4/5 ★ – theebigbamtheory's review of Ape Escape.

As a self-proclaimed PlayStation fan, it's hard not to feel like I missed a lot whenever I think about all the PS1-PS2 games that I missed, considering they're a bit before my time. With Sony's recent attempt to monetize the love of their classic games through a PS Plus revamp, one of their most vibrant franchises is now much easier to access and play. From front to back, Ape Escape is a jolly game. You're playing as a literal child tasked to catch monkeys under control of a amusement park monkey-turned supervillain to prevent humanity's downfall. And I use the word "downfall" dramatically, because it's all just cartoony fun. If the vibrant graphics don't give you that vibe, then the aggressively eclectic and kooky soundtrack will. Ape Escape plays like many action platformers from its era, but with the advent of analog sticks, it uses it to provide a more hands-on experience in various in-game actions. In other words, you're gonna move them sticks a lot. Unlike games of today, the right analog sticks are not for camera control, but rather the usage of your gadgets. From flinging the stick to a direction to swing your monkey-catching time net, to wildly rotating the stick in order to propel yourself in the air, it can be quite the exercise for your right thumbs. While the controls can feel clunky and imprecise, the game's forgiving difficulty helps makes it less frustrating. Overall it's surprisingly quick to learn and get used to. The game does a good job of progressing the difficulty, as the earlier levels start small and simpler in their design, and subsequent levels adding gimmicks and widening the playing field in order to keep you on your toes. Variety wise, there's not much to complain about, as the setting and locales you visit are mostly unique from one another. There is a noticable focus on industrial-feeling areas in the last act.

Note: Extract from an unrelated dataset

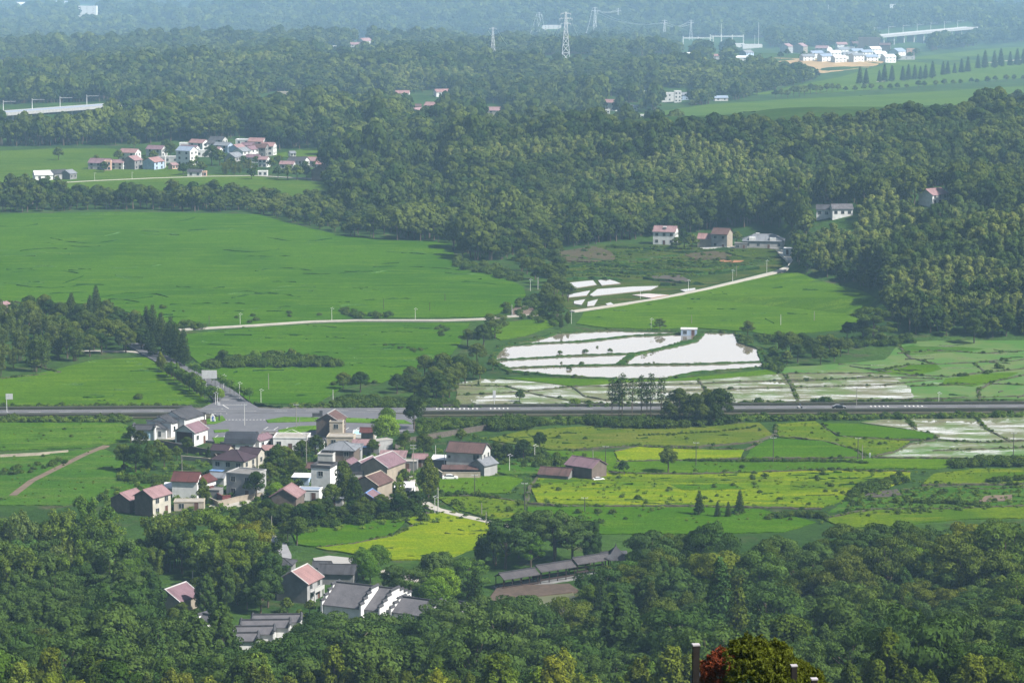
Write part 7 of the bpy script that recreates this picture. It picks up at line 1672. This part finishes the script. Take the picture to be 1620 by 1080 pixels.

The game's worst sin is perhaps making it feel like there's three separate climaxes, which makes it feel longer and more drawn out than it should be. The levels in the last act are also much longer and bigger than what comes before, and one can't help but feel that they should have spread these kind of levels out in the previous acts. Ape Escape is a series that shouldn't be forgotten, and I hope Sony continues to breathe life back to it, and maybe making a new game one day. Nobody should miss the simple joy of catching these apes.